- Written task
The material below should be written out in full and exactly; pictures stay out of the copy.

- Data lines
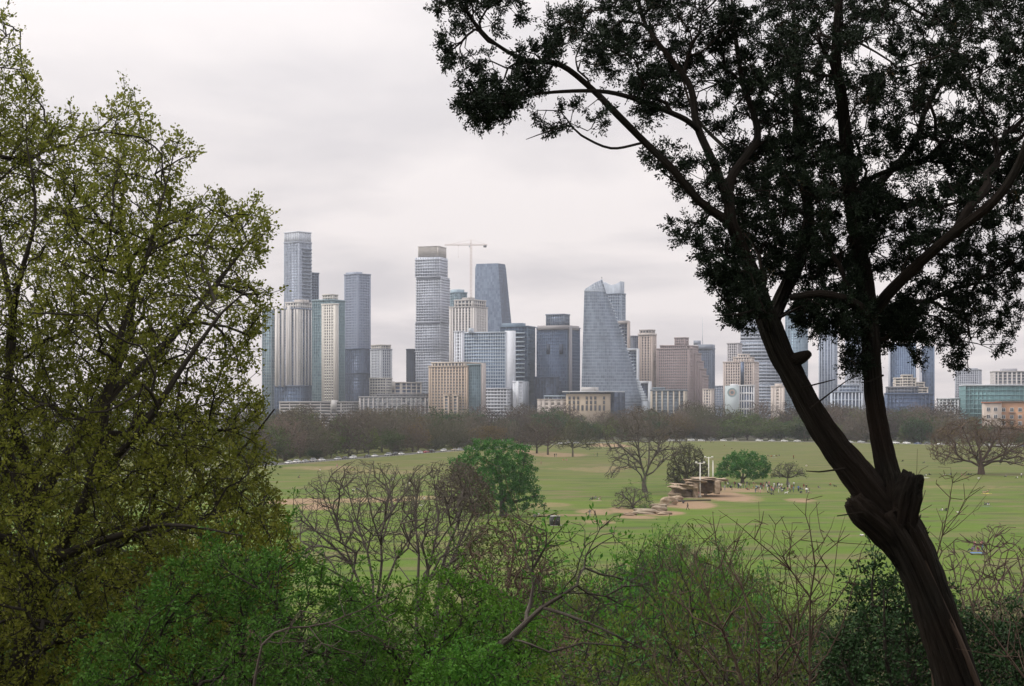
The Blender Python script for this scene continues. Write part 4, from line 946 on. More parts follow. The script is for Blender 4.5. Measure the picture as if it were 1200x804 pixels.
    bark_tube('cut_stub', r, L((926, 425), (938, 419, -.1), (944, 415, -.15)), np.array([9, 7, 4]) * u, off, 92, 14, 0.12, step=0.03)
    # a grey strip of bared wood along the foot
    bark_tube('bark_strip', r, L((1080, 655, -.10), (1098, 700, -.12), (1120, 750, -.13), (1142, 805, -.12), (1162, 860, -.1)), np.array([1.2, 2.4, 3, 3.5, 4]) * u, off, 93, 14, .14, M_BARE, step=0.05)
    for q in (((934, 455), (958, 449), (974, 445)), ((946, 478), (968, 461), (990, 445), (1004, 440)), ((1030, 440), (1014, 447), (1004, 449)), ((936, 450), (920, 424), (906, 402)), ((1012, 598), (990, 601), (976, 603)), ((985, 548), (955, 552), (940, 551))):
        pp = L(*[(a, b, -.15) for a, b in q]); tr.limb(pp, np.array([1.2, .9, .6, .4][:len(q)]) * u)
        bark_tube('dead_twig', r, pp, np.array([1.3, .9, .6, .4][:len(q)]) * u, off, 95, 6, .05, step=.05)
    # foliage masses: (outline, how many sprays, metres in front/behind)
    F_ = [
     ([(512, 45), (530, 0), (560, 0), (585, 25), (605, 25), (612, 45), (600, 70), (585, 85), (560, 70), (540, 60)], 105, .5, -.9),
     ([(518, 80), (545, 78), (580, 90), (585, 110), (560, 118), (535, 105)], 45, .35, -.9),
     ([(575, 90), (620, 88), (650, 70), (655, 92), (640, 105), (632, 135), (600, 135), (580, 120)], 70, .4, -.8),
     ([(540, 145), (560, 130), (600, 132), (600, 160), (580, 172), (552, 165)], 80, .4, -1.0),
     ([(672, 70), (700, 65), (730, 80), (735, 115), (700, 112), (676, 95)], 50, .4, -.6),
     ([(620, 150), (700, 140), (720, 150), (690, 175), (640, 178)], 22, .5, -.8),
     ([(738, 95), (765, 85), (775, 120), (760, 150), (742, 140)], 60, .35, -.3),
     ([(645, 20), (662, 8), (690, 0), (860, -40), (870, 30), (830, 75), (770, 78), (740, 60), (710, 50), (680, 40), (655, 42)], 330, .9, .2),
     ([(770, 75), (850, 60), (875, 130), (850, 165), (815, 130), (790, 110)], 60, .6, .2),
     ([(755, 185), (790, 180), (830, 200), (850, 240), (830, 255), (790, 225), (765, 205)], 70, .5, -.3),
     ([(770, 245), (790, 262), (840, 275), (850, 300), (880, 330), (880, 350), (850, 345), (830, 325), (800, 290), (775, 275)], 80, .5, -.4),
     ([(820, 320), (860, 322), (890, 360), (870, 395), (855, 385), (840, 360)], 75, .4, -.4),
     ([(850, 30), (950, -40), (1230, -60), (1260, 100), (1240, 200), (1150, 190), (1080, 170), (1000, 160), (920, 150), (870, 120)], 820, 1.5, .3),
     ([(850, 170), (920, 150), (1000, 160), (1040, 240), (1020, 320), (960, 330), (900, 320), (860, 260)], 430, 1.1, .3),
     ([(1010, 170), (1150, 190), (1240, 200), (1245, 320), (1180, 300), (1130, 300), (1060, 330), (1030, 290)], 300, 1.2, .3),
     ([(930, 350), (1000, 330), (1020, 380), (1000, 395), (960, 392), (935, 378)], 105, .6, 0),
     ([(1030, 370), (1085, 340), (1100, 395), (1090, 405), (1050, 400)], 95, .5, .5),
     ([(1100, 340), (1150, 300), (1240, 300), (1240, 380), (1190, 425), (1160, 420), (1120, 390)], 125, .8, .9),
     ([(992, 410), (1012, 400), (1015, 428), (1000, 432)], 12, .2, .1),
     ([(1104, 414), (1112, 412), (1114, 420), (1105, 421)], 4, .1, .9),
     ([(1150, 380), (1190, 385), (1180, 434), (1160, 430)], 24, .4, 1.0),
    ]
    A = []
    for i, (poly, n, dep, dy) in enumerate(F_):
        a = fill_poly(poly, int(n * (1.25 if poly[0][0] < 800 else 1.5)), D0, dep, 500 + i); a[:, 1] += dy; A.append(a)
    A = np.concatenate(A)
    f = np.sin(A[:, 0] * 8 + A[:, 1] * 5) + np.sin(A[:, 2] * 9 + A[:, 1] * 6 + 1) + np.sin(A[:, 0] * 5 - A[:, 2] * 6.5 + 2)
    A = A[f > np.where(600 + A[:, 0] * F / 12 < 860, -.95, -2.1)]   # puffs of foliage with open gaps between
    tr.attract(A, 0.12, 0.5, 0.2, 0.06)
    tr.solve()
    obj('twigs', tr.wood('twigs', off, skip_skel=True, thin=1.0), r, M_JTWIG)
    tips = tr.tips; g = np.random.default_rng(5)
    # feathery sprays: short leafy shoots round every twig end
    C_, O_ = [], []
    for i in tips:
        p, d = tr.pos[i], tr.dir[i]
        pxl = 600 + p[0] * F / 12.0
        for k in range(int(g.integers(3, 7) if pxl < 840 else g.integers(5, 9))):
            v = d * .7 + g.normal(0, .65, 3) + np.array([0, 0, .15]); v /= np.linalg.norm(v)
            ln = g.uniform(.035, .115)
            for t in (0.35, .7, 1.0): C_.append(p + v * ln * t); O_.append(v)
    C_ = np.array(C_); O_ = np.array(O_)
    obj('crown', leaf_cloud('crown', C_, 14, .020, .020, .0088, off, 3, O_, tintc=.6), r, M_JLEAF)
    ii = np.array([i for i in range(tr.n) if not tr.skel[i] and tr.rad[i] < .006]); pick = ii[g.random(len(ii)) < .03]
    obj('dead_foliage', leaf_cloud('dead_foliage', tr.pos[pick], 14, .03, .022, .008, off, 4), r, M_JDEAD)
M_BARE = m_bark('bared_wood', (0.035, 0.024, 0.018), (0.10, 0.07, 0.055), 6.0, 1.5, 0.7)
juniper()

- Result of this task
The Blender Python script for this scene continues. Write part 4, from line 946 on. More parts follow. The script is for Blender 4.5. Measure the picture as if it were 1200x804 pixels.
    bark_tube('cut_stub', r, L((926, 425), (938, 419, -.1), (944, 415, -.15)), np.array([9, 7, 4]) * u, off, 92, 14, 0.12, step=0.03)
    # a grey strip of bared wood along the foot
    bark_tube('bark_strip', r, L((1080, 655, -.10), (1098, 700, -.12), (1120, 750, -.13), (1142, 805, -.12), (1162, 860, -.1)), np.array([1.2, 2.4, 3, 3.5, 4]) * u, off, 93, 14, .14, M_BARE, step=0.05)
    for q in (((934, 455), (958, 449), (974, 445)), ((946, 478), (968, 461), (990, 445), (1004, 440)), ((1030, 440), (1014, 447), (1004, 449)), ((936, 450), (920, 424), (906, 402)), ((1012, 598), (990, 601), (976, 603)), ((985, 548), (955, 552), (940, 551))):
        pp = L(*[(a, b, -.15) for a, b in q]); tr.limb(pp, np.array([1.2, .9, .6, .4][:len(q)]) * u)
        bark_tube('dead_twig', r, pp, np.array([1.3, .9, .6, .4][:len(q)]) * u, off, 95, 6, .05, step=.05)
    # foliage masses: (outline, how many sprays, metres in front/behind)
    F_ = [
     ([(512, 45), (530, 0), (560, 0), (585, 25), (605, 25), (612, 45), (600, 70), (585, 85), (560, 70), (540, 60)], 105, .5, -.9),
     ([(518, 80), (545, 78), (580, 90), (585, 110), (560, 118), (535, 105)], 45, .35, -.9),
     ([(575, 90), (620, 88), (650, 70), (655, 92), (640, 105), (632, 135), (600, 135), (580, 120)], 70, .4, -.8),
     ([(540, 145), (560, 130), (600, 132), (600, 160), (580, 172), (552, 165)], 80, .4, -1.0),
     ([(672, 70), (700, 65), (730, 80), (735, 115), (700, 112), (676, 95)], 50, .4, -.6),
     ([(620, 150), (700, 140), (720, 150), (690, 175), (640, 178)], 22, .5, -.8),
     ([(738, 95), (765, 85), (775, 120), (760, 150), (742, 140)], 60, .35, -.3),
     ([(645, 20), (662, 8), (690, 0), (860, -40), (870, 30), (830, 75), (770, 78), (740, 60), (710, 50), (680, 40), (655, 42)], 330, .9, .2),
     ([(770, 75), (850, 60), (875, 130), (850, 165), (815, 130), (790, 110)], 60, .6, .2),
     ([(755, 185), (790, 180), (830, 200), (850, 240), (830, 255), (790, 225), (765, 205)], 70, .5, -.3),
     ([(770, 245), (790, 262), (840, 275), (850, 300), (880, 330), (880, 350), (850, 345), (830, 325), (800, 290), (775, 275)], 80, .5, -.4),
     ([(820, 320), (860, 322), (890, 360), (870, 395), (855, 385), (840, 360)], 75, .4, -.4),
     ([(850, 30), (950, -40), (1230, -60), (1260, 100), (1240, 200), (1150, 190), (1080, 170), (1000, 160), (920, 150), (870, 120)], 820, 1.5, .3),
     ([(850, 170), (920, 150), (1000, 160), (1040, 240), (1020, 320), (960, 330), (900, 320), (860, 260)], 430, 1.1, .3),
     ([(1010, 170), (1150, 190), (1240, 200), (1245, 320), (1180, 300), (1130, 300), (1060, 330), (1030, 290)], 300, 1.2, .3),
     ([(930, 350), (1000, 330), (1020, 380), (1000, 395), (960, 392), (935, 378)], 105, .6, 0),
     ([(1030, 370), (1085, 340), (1100, 395), (1090, 405), (1050, 400)], 95, .5, .5),
     ([(1100, 340), (1150, 300), (1240, 300), (1240, 380), (1190, 425), (1160, 420), (1120, 390)], 125, .8, .9),
     ([(992, 410), (1012, 400), (1015, 428), (1000, 432)], 12, .2, .1),
     ([(1104, 414), (1112, 412), (1114, 420), (1105, 421)], 4, .1, .9),
     ([(1150, 380), (1190, 385), (1180, 434), (1160, 430)], 24, .4, 1.0),
    ]
    A = []
    for i, (poly, n, dep, dy) in enumerate(F_):
        a = fill_poly(poly, int(n * (1.25 if poly[0][0] < 800 else 1.5)), D0, dep, 500 + i); a[:, 1] += dy; A.append(a)
    A = np.concatenate(A)
    f = np.sin(A[:, 0] * 8 + A[:, 1] * 5) + np.sin(A[:, 2] * 9 + A[:, 1] * 6 + 1) + np.sin(A[:, 0] * 5 - A[:, 2] * 6.5 + 2)
    A = A[f > np.where(600 + A[:, 0] * F / 12 < 860, -.95, -2.1)]   # puffs of foliage with open gaps between
    tr.attract(A, 0.12, 0.5, 0.2, 0.06)
    tr.solve()
    obj('twigs', tr.wood('twigs', off, skip_skel=True, thin=1.0), r, M_JTWIG)
    tips = tr.tips; g = np.random.default_rng(5)
    # feathery sprays: short leafy shoots round every twig end
    C_, O_ = [], []
    for i in tips:
        p, d = tr.pos[i], tr.dir[i]
        pxl = 600 + p[0] * F / 12.0
        for k in range(int(g.integers(3, 7) if pxl < 840 else g.integers(5, 9))):
            v = d * .7 + g.normal(0, .65, 3) + np.array([0, 0, .15]); v /= np.linalg.norm(v)
            ln = g.uniform(.035, .115)
            for t in (0.35, .7, 1.0): C_.append(p + v * ln * t); O_.append(v)
    C_ = np.array(C_); O_ = np.array(O_)
    obj('crown', leaf_cloud('crown', C_, 14, .020, .020, .0088, off, 3, O_, tintc=.6), r, M_JLEAF)
    ii = np.array([i for i in range(tr.n) if not tr.skel[i] and tr.rad[i] < .006]); pick = ii[g.random(len(ii)) < .03]
    obj('dead_foliage', leaf_cloud('dead_foliage', tr.pos[pick], 14, .03, .022, .008, off, 4), r, M_JDEAD)
M_BARE = m_bark('bared_wood', (0.035, 0.024, 0.018), (0.10, 0.07, 0.055), 6.0, 1.5, 0.7)
juniper()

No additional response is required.